Syllabus 2010 - 2011
14th September ‘Mearns Mills: Corn to Cotton’.
“The story of water powered mills in Mearns Parish
and how they drove the early development of the area.”
Although Mearns was a rural parish, it had a variety of mills serving both farms and industry.
Find out where the Mearns mills were located and what they did,
including lint mills, grain mills, waulk mills and threshing mills
Stuart Nisbet
5th October ‘Nae Smell, Nae taste’
“Celebrating 151 years of the Loch Katrine scheme.”
Find out why and how it came about and the link to the Gorbals Gravitational Company
which was responsible for the construction of the reservoirs which form the centre
piece of today's Dams to Darnley Country Park
William B Black
2nd November ‘The Riverside Museum’
“The development of Glasgow 's new Transport Museum.”
The Riverside Museum: Glasgow's new Museum of Transport which will Open next Spring
The museum will be a wonderful showcase for the Scotland's engineering achievements
and for the Scottish transport industry
A Member of the Project Team
7th December ‘Pantomime in Scotland’
“Your other National Theatre.”
An illustrated talk on the history and development of Scottish pantomime,
from the nineteenth-century Harlequinade to the present day.
Paul Maloney
2011
11th January ‘The Paddle Steamer Waverley’
“In the Wake of a Legend.”
A light hearted history of the Paddle Steamer Waverley, covering her early years,
but focussing on the ship's Millenium Refurbishment to the present day.
Gavin Stewart
1st February ‘The First Homecoming’
“The Great Burns Festival of 1844”
The great Burns Festival of 1844 attended by 3000 people in Ayr and Alloway
celebrated the return to Scotland of the poet's sons.

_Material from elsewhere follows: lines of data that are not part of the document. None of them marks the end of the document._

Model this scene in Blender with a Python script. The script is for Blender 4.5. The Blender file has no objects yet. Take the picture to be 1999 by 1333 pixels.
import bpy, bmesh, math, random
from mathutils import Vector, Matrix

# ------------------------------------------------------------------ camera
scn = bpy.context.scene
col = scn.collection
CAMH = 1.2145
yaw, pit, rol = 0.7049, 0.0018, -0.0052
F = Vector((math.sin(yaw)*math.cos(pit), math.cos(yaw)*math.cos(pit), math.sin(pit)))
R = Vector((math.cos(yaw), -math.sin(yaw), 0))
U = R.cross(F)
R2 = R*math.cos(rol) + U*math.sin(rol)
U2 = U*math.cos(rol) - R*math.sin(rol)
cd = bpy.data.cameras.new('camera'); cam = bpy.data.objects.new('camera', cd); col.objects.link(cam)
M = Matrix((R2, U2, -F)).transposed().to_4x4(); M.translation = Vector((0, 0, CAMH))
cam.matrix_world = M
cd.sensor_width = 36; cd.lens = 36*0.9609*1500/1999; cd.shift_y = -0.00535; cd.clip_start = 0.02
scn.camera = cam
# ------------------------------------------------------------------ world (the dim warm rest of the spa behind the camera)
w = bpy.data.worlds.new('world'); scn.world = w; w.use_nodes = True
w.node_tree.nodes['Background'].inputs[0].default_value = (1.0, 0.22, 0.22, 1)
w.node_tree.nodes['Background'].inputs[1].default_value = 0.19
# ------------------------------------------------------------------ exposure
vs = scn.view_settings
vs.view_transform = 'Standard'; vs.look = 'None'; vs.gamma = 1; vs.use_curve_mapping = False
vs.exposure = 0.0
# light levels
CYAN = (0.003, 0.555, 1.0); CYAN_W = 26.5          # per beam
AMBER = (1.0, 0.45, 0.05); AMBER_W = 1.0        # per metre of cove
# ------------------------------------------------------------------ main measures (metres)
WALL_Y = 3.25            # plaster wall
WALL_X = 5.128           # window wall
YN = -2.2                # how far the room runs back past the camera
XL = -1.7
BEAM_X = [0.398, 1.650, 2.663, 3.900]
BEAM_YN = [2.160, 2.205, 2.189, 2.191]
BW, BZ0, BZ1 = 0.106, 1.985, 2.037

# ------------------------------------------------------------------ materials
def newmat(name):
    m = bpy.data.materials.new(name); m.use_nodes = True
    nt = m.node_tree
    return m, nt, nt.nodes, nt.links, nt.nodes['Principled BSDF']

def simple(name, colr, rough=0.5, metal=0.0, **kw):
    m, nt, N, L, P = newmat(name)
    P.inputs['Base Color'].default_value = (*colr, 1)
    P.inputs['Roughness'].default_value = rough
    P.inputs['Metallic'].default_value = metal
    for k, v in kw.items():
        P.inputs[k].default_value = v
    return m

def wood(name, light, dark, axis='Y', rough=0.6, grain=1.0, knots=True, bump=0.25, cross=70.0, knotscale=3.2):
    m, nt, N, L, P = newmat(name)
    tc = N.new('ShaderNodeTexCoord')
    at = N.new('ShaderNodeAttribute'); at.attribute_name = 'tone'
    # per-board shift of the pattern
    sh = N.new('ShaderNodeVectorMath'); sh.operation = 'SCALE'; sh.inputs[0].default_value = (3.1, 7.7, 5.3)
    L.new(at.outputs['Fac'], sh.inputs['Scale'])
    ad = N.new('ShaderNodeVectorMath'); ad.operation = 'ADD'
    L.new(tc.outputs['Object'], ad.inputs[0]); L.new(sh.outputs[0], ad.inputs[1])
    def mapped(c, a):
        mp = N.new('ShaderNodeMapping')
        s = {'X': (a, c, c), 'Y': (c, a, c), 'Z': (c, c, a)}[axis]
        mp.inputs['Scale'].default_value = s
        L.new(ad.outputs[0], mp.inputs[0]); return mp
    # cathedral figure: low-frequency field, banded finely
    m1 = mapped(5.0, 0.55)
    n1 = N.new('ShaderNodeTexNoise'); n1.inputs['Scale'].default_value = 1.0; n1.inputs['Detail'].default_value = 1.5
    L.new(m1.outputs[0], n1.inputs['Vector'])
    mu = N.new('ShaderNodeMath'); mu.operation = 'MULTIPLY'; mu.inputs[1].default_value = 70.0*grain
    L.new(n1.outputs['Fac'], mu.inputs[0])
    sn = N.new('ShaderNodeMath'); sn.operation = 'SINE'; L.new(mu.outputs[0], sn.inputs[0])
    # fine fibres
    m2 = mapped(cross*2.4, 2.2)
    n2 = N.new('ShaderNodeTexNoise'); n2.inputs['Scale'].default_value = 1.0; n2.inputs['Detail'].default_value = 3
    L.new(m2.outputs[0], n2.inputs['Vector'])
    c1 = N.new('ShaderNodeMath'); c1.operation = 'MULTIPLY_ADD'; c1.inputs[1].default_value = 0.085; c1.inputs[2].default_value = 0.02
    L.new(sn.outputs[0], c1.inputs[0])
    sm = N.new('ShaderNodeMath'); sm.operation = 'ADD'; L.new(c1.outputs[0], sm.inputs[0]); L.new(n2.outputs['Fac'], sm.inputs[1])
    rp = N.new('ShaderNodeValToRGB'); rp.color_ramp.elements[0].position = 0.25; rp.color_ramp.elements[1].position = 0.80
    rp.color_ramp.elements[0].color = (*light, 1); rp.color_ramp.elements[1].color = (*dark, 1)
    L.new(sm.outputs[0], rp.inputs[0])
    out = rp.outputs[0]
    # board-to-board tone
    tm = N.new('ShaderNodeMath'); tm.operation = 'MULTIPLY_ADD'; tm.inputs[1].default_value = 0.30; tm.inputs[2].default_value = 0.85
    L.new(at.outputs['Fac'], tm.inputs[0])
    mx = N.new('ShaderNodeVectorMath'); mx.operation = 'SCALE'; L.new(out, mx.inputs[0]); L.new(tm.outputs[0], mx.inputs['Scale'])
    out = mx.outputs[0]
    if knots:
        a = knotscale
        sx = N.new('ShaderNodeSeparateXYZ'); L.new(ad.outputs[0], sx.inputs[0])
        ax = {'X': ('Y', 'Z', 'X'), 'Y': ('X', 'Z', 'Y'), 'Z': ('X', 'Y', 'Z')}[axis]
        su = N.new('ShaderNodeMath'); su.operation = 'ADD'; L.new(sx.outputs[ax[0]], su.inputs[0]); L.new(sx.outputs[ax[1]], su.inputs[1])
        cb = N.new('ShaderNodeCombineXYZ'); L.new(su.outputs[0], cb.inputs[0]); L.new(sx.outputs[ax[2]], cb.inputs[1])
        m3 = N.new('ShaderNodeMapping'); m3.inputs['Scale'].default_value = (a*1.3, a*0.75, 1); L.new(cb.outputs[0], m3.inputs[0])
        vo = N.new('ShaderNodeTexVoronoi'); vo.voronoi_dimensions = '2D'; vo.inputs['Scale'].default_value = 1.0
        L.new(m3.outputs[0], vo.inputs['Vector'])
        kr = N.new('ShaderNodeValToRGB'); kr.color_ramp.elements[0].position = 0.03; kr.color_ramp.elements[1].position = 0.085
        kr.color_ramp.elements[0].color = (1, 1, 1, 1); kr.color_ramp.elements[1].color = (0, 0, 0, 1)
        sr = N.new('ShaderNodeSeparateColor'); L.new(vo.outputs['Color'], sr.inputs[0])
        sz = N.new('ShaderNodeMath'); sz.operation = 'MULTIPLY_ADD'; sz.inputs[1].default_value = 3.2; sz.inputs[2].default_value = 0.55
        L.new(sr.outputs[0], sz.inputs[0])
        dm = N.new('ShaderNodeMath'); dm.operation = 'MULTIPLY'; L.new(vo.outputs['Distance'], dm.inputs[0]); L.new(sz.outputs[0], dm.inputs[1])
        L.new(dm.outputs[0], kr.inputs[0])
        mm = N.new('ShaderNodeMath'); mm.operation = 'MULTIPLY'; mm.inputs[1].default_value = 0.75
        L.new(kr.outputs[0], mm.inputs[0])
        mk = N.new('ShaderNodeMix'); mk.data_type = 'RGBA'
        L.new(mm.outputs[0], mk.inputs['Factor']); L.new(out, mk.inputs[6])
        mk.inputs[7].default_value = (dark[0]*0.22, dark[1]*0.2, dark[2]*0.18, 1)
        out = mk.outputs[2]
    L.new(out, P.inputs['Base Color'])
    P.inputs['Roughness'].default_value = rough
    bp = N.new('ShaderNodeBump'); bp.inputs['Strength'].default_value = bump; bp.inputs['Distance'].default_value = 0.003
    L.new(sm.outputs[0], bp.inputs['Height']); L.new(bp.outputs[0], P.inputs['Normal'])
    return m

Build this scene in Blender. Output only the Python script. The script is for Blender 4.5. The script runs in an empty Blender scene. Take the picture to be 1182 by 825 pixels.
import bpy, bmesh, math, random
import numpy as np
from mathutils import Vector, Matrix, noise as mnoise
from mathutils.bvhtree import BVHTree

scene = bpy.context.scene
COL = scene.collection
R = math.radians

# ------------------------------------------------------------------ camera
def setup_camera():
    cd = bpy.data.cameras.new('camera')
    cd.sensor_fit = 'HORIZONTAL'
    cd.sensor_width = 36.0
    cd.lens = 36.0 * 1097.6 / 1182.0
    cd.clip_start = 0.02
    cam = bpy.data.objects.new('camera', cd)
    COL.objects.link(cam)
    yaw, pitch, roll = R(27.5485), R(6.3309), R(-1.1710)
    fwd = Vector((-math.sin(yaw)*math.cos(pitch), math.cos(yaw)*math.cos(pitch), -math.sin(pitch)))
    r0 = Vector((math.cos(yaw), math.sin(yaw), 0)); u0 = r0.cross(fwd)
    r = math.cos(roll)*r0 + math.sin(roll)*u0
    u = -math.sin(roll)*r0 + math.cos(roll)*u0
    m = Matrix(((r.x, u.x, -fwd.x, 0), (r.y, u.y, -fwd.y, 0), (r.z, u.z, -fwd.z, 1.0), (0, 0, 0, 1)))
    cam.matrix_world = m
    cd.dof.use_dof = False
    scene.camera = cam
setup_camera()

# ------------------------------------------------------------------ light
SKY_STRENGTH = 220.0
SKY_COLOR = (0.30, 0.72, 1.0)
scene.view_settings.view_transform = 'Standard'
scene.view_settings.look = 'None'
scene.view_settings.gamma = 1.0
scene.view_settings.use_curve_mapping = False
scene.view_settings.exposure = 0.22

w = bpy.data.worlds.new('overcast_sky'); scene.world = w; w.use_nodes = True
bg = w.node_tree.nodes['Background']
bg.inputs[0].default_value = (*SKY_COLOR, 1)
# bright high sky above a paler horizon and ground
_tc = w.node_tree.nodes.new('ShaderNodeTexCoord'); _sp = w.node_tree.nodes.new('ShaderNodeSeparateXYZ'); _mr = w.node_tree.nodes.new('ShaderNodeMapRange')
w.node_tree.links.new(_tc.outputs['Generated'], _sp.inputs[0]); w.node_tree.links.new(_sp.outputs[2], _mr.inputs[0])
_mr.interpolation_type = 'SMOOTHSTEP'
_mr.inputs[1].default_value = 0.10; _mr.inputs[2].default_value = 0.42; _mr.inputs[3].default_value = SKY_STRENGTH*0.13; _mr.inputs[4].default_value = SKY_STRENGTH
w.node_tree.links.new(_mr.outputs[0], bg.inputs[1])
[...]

Professor John Wilson
(alias 'Christopher North'), the influential literary critic who played a major part in the festival,
studied at the Manse of Mearns under the supervision of the Rev .Dr George McLatchie,
minister of the Parish Kirk at Mearnskirk
Tom Barclay
1st March ‘The Clydebank Blitz’
“The 70th Anniversary”
March 2011 marks the 70th Anniversary of the blitz. Learn of the preparations for war,
of the events of 13th and 14th March and the aftermath.
The talk will be fully illustrated with digital images, many of them from Clydebank Library's
extensive archive.
David Carson
5th April * ‘The Man who saved Scotland’
“The story of Duncan Forbes of Culloden.”
Learn how this almost forgotten, convivial, learned man of action became
Lord President of the Court of Session, ensured that Scotland would survive
as a distinctive nation and earned a price on his head from the army of
Charles Edward Stewart.
Iain McGillivray
* This meeting will be preceded by the AGM.